Biden Scrambles to Unite Dems and Save His Agenda
Budget

Biden Scrambles to Unite Dems and Save His Agenda

Reuters/Evelyn Hockstein

With his economic agenda ­ and very possibly his presidential legacy — hanging in the balance, President Joe Biden on Wednesday jumped into the middle of the fray between progressives and moderates in his party, hoping to quell disputes that threaten to derail both a $1 trillion bipartisan infrastructure bill and a larger package of social spending and tax increases.

Biden hosted a series of meetings Wednesday with Democrats, from House Speaker Nancy Pelosi and Senate Majority Leader Chuck Schumer to key members of the moderate and liberal factions clashing over major elements of his agenda.

The centrist Democrats meeting with Biden included Sens. Joe Manchin (WV) and Kyrsten Sinema (AZ) as well as Reps. Josh Gottheimer (NJ), leader of the Problem Solvers Caucus, Suzan DelBene (WA), leader of the New Democrat Coalition and Stephanie Murphy (FL), leader of the Blue Dog Coalition. Biden was then scheduled to meet in the evening with liberals including a handful of senators and Rep. Pramila Jayapal (WA), chair of the Congressional Progressive Caucus.

The meetings come as the House is set to vote next week on the Senate-passed infrastructure bill.

Pelosi had committed to hold a vote on the infrastructure bill by September 27 in order to resolve an earlier revolt by a group of moderates, who threatened to oppose the budget resolution paving the way for the social welfare package. With that date rapidly approaching, though, it’s not clear that Democrats will have the votes they need.

"We're calm and everybody's good and our work's almost done," Pelosi told reporters after her White House meeting. Schumer was similarly effusive. “We made some good progress,” he said. Move along, nothing to see here.

Progressives playing hardball: Leadership’s assurances aside, progressives are still threatening to vote against the infrastructure bill as they seek leverage to ensure adoption of the larger package — still far from being finished — that contains their priorities on health care, education and climate change. Democrats can only afford to lose three votes, and Jayapal told reporters late Tuesday that perhaps half of her 95-member caucus is willing to vote against the infrastructure bill. And Rep. Mark Pocan (WI), another progressive set to meet with Biden Wednesday evening, told CNN that 50 Democrats would oppose the bill. “At the end of the day, if we don’t have the reconciliation bill done, the infrastructure bill will not pass,” Jayapal said.

House Republican leaders, meanwhile, are urging their members to vote against the infrastructure bill, putting more pressure on Democrats — and, Bloomberg’s Erik Wasson suggests, raising the odds that Pelosi will have to postpone the infrastructure vote.
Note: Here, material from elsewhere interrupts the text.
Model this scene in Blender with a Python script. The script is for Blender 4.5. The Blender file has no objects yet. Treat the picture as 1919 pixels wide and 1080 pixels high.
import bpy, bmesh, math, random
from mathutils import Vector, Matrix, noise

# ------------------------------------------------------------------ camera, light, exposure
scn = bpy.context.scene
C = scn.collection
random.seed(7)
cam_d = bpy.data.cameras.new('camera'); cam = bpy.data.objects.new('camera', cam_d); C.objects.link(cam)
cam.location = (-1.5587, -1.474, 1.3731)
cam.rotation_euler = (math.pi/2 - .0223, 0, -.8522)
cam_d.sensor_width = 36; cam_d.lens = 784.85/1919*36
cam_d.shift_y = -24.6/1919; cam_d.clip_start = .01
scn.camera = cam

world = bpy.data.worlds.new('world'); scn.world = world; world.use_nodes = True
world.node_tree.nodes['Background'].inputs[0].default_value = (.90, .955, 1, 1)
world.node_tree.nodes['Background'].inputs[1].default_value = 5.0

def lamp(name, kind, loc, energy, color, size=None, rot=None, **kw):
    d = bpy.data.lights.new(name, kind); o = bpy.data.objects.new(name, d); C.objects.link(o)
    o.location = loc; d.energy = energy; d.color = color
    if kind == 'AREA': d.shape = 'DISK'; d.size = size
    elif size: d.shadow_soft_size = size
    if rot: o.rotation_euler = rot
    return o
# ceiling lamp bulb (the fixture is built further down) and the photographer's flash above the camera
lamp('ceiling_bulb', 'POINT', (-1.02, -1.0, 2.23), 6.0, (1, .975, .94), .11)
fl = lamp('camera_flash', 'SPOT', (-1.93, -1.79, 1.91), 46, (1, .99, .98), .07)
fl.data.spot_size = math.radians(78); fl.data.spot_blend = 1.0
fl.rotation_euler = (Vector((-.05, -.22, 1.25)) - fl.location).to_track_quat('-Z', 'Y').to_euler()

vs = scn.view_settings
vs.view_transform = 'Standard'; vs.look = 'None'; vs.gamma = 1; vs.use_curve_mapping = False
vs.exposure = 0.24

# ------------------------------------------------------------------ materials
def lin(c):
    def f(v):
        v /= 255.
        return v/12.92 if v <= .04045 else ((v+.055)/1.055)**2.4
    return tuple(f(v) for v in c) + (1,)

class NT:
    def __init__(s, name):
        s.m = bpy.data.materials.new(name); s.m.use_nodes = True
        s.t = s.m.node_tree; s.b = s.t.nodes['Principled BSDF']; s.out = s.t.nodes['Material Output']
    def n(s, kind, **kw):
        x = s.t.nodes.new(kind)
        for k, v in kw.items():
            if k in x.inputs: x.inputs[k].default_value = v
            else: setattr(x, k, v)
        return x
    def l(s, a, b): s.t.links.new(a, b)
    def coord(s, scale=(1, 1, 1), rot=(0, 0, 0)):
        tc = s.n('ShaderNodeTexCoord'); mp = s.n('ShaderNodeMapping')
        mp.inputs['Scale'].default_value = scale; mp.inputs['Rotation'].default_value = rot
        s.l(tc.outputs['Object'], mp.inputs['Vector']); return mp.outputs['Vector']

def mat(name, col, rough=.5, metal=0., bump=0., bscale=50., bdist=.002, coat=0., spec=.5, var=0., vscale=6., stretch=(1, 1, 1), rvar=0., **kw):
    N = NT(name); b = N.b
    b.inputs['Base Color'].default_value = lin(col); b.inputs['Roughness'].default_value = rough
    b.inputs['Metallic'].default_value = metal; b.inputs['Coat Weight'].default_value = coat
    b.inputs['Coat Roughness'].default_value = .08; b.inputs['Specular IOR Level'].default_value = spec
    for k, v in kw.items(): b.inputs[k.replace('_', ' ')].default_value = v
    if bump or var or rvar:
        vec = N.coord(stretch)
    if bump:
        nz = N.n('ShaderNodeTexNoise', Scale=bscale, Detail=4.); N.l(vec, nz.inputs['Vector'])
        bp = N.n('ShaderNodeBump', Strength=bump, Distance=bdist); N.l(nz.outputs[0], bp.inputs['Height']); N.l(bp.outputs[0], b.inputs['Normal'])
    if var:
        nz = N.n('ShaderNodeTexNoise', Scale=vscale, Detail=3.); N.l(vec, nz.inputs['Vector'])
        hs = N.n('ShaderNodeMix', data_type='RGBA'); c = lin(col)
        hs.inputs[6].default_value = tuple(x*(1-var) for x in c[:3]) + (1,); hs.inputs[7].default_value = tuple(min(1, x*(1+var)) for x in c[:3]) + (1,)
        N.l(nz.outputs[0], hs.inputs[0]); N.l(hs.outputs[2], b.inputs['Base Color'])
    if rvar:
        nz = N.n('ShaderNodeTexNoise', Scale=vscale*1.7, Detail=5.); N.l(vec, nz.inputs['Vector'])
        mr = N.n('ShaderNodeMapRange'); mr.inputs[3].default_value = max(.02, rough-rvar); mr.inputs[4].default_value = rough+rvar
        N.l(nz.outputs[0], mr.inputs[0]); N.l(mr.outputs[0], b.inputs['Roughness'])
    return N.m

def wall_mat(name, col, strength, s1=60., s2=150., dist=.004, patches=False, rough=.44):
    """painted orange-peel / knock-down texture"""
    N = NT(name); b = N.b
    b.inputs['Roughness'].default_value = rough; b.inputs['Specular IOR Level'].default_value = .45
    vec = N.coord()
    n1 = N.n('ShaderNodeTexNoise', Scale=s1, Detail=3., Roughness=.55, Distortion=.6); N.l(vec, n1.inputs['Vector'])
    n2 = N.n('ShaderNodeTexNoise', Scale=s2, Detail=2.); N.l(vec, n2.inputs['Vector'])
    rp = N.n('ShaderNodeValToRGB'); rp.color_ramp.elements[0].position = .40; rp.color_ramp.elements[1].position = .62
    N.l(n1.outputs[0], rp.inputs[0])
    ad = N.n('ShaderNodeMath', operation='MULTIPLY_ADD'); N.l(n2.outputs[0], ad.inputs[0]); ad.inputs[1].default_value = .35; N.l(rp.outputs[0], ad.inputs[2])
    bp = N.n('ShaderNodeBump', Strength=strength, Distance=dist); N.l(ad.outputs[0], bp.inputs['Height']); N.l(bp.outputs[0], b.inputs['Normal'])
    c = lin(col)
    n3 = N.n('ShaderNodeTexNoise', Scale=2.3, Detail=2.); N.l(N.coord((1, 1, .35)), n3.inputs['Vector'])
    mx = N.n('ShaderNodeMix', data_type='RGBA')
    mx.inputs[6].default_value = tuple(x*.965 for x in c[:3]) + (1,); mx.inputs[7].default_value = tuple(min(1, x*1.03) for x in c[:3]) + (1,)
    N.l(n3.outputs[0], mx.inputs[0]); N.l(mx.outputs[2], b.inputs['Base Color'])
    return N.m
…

But as Democratic leaders look to unite their caucus and avoid an embarrassing defeat or retreat, Pelosi may be more likely to press progressives to fall in line. She already signaled in a letter to colleagues earlier this week that the cost of the proposed $3.5 trillion budget reconciliation package may need to be trimmed in order to pass the Senate.

“There will not be a positive reaction to help coalesce our caucus if the infrastructure bill goes down,” House Majority Leader Steny Hoyer (D-MD) said Tuesday. “I don’t agree with the judgment of those who think that somehow it will compel the moderate wing of the caucus to be more supportive. I think the moderate wing is supportive.”

Progressives aren’t inclined to give in this time. “Try us,” Jayapal told The Washington Post after a two-hour meeting with Pelosi late Tuesday.

Eleven Senate Democrats voiced their support for the progressive position in a joint statement Wednesday: “The House of Representatives should wait to pass the bipartisan infrastructure bill until the budget reconciliation bill, which enacts the rest of the President’s Build Back Better agenda, is sent to the President’s desk.”

The bottom line: It's not clear if Biden can wrangle House progressives. “The president ran on his four decades of experience in the Senate and ability to work with Congress to get stuff done,” Politico’s Playbook noted Wednesday. “But there are real questions about his sway in the House, where he is not as well-known.” We'll know more after his meeting tonight.